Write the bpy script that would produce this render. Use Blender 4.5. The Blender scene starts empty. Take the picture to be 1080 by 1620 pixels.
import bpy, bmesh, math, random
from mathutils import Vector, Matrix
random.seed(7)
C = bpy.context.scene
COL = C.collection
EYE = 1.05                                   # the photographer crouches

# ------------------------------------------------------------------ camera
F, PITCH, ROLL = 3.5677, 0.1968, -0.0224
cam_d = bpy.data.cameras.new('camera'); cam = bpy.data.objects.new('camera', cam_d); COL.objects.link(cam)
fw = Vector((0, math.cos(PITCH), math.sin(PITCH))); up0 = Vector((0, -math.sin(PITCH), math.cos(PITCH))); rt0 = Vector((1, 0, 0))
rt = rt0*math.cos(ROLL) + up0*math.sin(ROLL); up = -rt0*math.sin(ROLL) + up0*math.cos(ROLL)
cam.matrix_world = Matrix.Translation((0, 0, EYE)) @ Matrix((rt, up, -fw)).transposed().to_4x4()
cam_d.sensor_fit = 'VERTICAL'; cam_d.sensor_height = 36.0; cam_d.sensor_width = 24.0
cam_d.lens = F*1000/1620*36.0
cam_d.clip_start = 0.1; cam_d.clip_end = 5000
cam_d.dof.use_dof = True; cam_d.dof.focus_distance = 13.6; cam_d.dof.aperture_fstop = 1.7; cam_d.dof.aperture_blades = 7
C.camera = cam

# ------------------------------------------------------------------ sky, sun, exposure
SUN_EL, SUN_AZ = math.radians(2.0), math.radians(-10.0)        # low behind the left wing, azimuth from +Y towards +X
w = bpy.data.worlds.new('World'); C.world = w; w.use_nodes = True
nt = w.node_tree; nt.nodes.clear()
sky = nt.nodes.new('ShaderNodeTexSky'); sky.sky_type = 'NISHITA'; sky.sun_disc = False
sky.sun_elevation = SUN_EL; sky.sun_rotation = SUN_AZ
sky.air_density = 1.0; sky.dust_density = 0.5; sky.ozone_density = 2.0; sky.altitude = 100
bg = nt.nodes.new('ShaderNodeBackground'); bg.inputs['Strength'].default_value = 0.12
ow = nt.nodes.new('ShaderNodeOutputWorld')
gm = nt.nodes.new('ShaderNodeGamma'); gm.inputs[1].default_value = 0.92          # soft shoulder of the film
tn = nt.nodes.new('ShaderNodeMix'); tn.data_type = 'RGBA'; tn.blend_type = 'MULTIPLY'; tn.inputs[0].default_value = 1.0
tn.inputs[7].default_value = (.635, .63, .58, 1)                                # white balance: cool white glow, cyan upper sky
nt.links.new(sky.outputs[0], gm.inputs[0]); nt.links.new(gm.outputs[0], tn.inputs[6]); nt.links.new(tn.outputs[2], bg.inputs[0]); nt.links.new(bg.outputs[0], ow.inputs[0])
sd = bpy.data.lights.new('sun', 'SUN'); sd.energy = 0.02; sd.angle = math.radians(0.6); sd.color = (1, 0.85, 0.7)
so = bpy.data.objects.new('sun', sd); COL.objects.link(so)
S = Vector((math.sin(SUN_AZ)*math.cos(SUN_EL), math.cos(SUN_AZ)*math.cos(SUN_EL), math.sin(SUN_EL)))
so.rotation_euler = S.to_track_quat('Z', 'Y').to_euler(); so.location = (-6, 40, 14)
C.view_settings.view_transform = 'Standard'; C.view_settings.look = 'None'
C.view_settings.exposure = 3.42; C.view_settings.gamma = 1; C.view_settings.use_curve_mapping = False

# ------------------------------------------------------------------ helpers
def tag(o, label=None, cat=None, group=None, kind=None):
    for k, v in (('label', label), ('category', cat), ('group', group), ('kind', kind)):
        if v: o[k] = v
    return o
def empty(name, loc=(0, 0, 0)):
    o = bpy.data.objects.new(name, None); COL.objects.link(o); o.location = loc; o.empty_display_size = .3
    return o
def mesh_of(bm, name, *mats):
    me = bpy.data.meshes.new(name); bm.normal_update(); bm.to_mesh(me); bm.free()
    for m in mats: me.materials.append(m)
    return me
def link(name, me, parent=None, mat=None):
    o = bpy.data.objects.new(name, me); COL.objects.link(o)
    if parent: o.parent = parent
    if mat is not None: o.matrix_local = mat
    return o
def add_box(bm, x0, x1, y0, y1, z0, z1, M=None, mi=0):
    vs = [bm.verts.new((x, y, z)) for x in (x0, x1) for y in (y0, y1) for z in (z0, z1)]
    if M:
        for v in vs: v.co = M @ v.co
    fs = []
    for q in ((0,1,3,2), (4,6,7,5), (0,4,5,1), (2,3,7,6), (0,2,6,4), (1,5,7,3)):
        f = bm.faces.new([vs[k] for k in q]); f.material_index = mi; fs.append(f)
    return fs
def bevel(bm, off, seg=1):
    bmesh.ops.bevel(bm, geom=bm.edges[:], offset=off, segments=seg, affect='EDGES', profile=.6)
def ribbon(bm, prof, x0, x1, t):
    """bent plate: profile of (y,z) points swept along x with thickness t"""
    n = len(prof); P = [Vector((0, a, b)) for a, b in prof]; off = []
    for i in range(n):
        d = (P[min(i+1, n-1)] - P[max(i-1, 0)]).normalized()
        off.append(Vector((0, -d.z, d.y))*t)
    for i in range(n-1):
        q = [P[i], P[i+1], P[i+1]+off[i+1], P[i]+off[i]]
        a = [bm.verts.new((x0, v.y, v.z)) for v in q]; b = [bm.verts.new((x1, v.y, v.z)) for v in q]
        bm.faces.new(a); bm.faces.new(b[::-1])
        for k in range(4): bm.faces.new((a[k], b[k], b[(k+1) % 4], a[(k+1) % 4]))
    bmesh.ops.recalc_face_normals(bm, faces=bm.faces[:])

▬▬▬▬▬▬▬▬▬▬

### DESCRIPTION OF THE TASK
Your task is to transcribe the listing above in full, exactly as given.

### TASK RESULT
Write the bpy script that would produce this render. Use Blender 4.5. The Blender scene starts empty. Take the picture to be 1080 by 1620 pixels.
import bpy, bmesh, math, random
from mathutils import Vector, Matrix
random.seed(7)
C = bpy.context.scene
COL = C.collection
EYE = 1.05                                   # the photographer crouches

# ------------------------------------------------------------------ camera
F, PITCH, ROLL = 3.5677, 0.1968, -0.0224
cam_d = bpy.data.cameras.new('camera'); cam = bpy.data.objects.new('camera', cam_d); COL.objects.link(cam)
fw = Vector((0, math.cos(PITCH), math.sin(PITCH))); up0 = Vector((0, -math.sin(PITCH), math.cos(PITCH))); rt0 = Vector((1, 0, 0))
rt = rt0*math.cos(ROLL) + up0*math.sin(ROLL); up = -rt0*math.sin(ROLL) + up0*math.cos(ROLL)
cam.matrix_world = Matrix.Translation((0, 0, EYE)) @ Matrix((rt, up, -fw)).transposed().to_4x4()
cam_d.sensor_fit = 'VERTICAL'; cam_d.sensor_height = 36.0; cam_d.sensor_width = 24.0
cam_d.lens = F*1000/1620*36.0
cam_d.clip_start = 0.1; cam_d.clip_end = 5000
cam_d.dof.use_dof = True; cam_d.dof.focus_distance = 13.6; cam_d.dof.aperture_fstop = 1.7; cam_d.dof.aperture_blades = 7
C.camera = cam

# ------------------------------------------------------------------ sky, sun, exposure
SUN_EL, SUN_AZ = math.radians(2.0), math.radians(-10.0)        # low behind the left wing, azimuth from +Y towards +X
w = bpy.data.worlds.new('World'); C.world = w; w.use_nodes = True
nt = w.node_tree; nt.nodes.clear()
sky = nt.nodes.new('ShaderNodeTexSky'); sky.sky_type = 'NISHITA'; sky.sun_disc = False
sky.sun_elevation = SUN_EL; sky.sun_rotation = SUN_AZ
sky.air_density = 1.0; sky.dust_density = 0.5; sky.ozone_density = 2.0; sky.altitude = 100
bg = nt.nodes.new('ShaderNodeBackground'); bg.inputs['Strength'].default_value = 0.12
ow = nt.nodes.new('ShaderNodeOutputWorld')
gm = nt.nodes.new('ShaderNodeGamma'); gm.inputs[1].default_value = 0.92          # soft shoulder of the film
tn = nt.nodes.new('ShaderNodeMix'); tn.data_type = 'RGBA'; tn.blend_type = 'MULTIPLY'; tn.inputs[0].default_value = 1.0
tn.inputs[7].default_value = (.635, .63, .58, 1)                                # white balance: cool white glow, cyan upper sky
nt.links.new(sky.outputs[0], gm.inputs[0]); nt.links.new(gm.outputs[0], tn.inputs[6]); nt.links.new(tn.outputs[2], bg.inputs[0]); nt.links.new(bg.outputs[0], ow.inputs[0])
sd = bpy.data.lights.new('sun', 'SUN'); sd.energy = 0.02; sd.angle = math.radians(0.6); sd.color = (1, 0.85, 0.7)
so = bpy.data.objects.new('sun', sd); COL.objects.link(so)
S = Vector((math.sin(SUN_AZ)*math.cos(SUN_EL), math.cos(SUN_AZ)*math.cos(SUN_EL), math.sin(SUN_EL)))
so.rotation_euler = S.to_track_quat('Z', 'Y').to_euler(); so.location = (-6, 40, 14)
C.view_settings.view_transform = 'Standard'; C.view_settings.look = 'None'
C.view_settings.exposure = 3.42; C.view_settings.gamma = 1; C.view_settings.use_curve_mapping = False

# ------------------------------------------------------------------ helpers
def tag(o, label=None, cat=None, group=None, kind=None):
    for k, v in (('label', label), ('category', cat), ('group', group), ('kind', kind)):
        if v: o[k] = v
    return o
def empty(name, loc=(0, 0, 0)):
    o = bpy.data.objects.new(name, None); COL.objects.link(o); o.location = loc; o.empty_display_size = .3
    return o
def mesh_of(bm, name, *mats):
    me = bpy.data.meshes.new(name); bm.normal_update(); bm.to_mesh(me); bm.free()
    for m in mats: me.materials.append(m)
    return me
def link(name, me, parent=None, mat=None):
    o = bpy.data.objects.new(name, me); COL.objects.link(o)
    if parent: o.parent = parent
    if mat is not None: o.matrix_local = mat
    return o
def add_box(bm, x0, x1, y0, y1, z0, z1, M=None, mi=0):
    vs = [bm.verts.new((x, y, z)) for x in (x0, x1) for y in (y0, y1) for z in (z0, z1)]
    if M:
        for v in vs: v.co = M @ v.co
    fs = []
    for q in ((0,1,3,2), (4,6,7,5), (0,4,5,1), (2,3,7,6), (0,2,6,4), (1,5,7,3)):
        f = bm.faces.new([vs[k] for k in q]); f.material_index = mi; fs.append(f)
    return fs
def bevel(bm, off, seg=1):
    bmesh.ops.bevel(bm, geom=bm.edges[:], offset=off, segments=seg, affect='EDGES', profile=.6)
def ribbon(bm, prof, x0, x1, t):
    """bent plate: profile of (y,z) points swept along x with thickness t"""
    n = len(prof); P = [Vector((0, a, b)) for a, b in prof]; off = []
    for i in range(n):
        d = (P[min(i+1, n-1)] - P[max(i-1, 0)]).normalized()
        off.append(Vector((0, -d.z, d.y))*t)
    for i in range(n-1):
        q = [P[i], P[i+1], P[i+1]+off[i+1], P[i]+off[i]]
        a = [bm.verts.new((x0, v.y, v.z)) for v in q]; b = [bm.verts.new((x1, v.y, v.z)) for v in q]
        bm.faces.new(a); bm.faces.new(b[::-1])
        for k in range(4): bm.faces.new((a[k], b[k], b[(k+1) % 4], a[(k+1) % 4]))
    bmesh.ops.recalc_face_normals(bm, faces=bm.faces[:])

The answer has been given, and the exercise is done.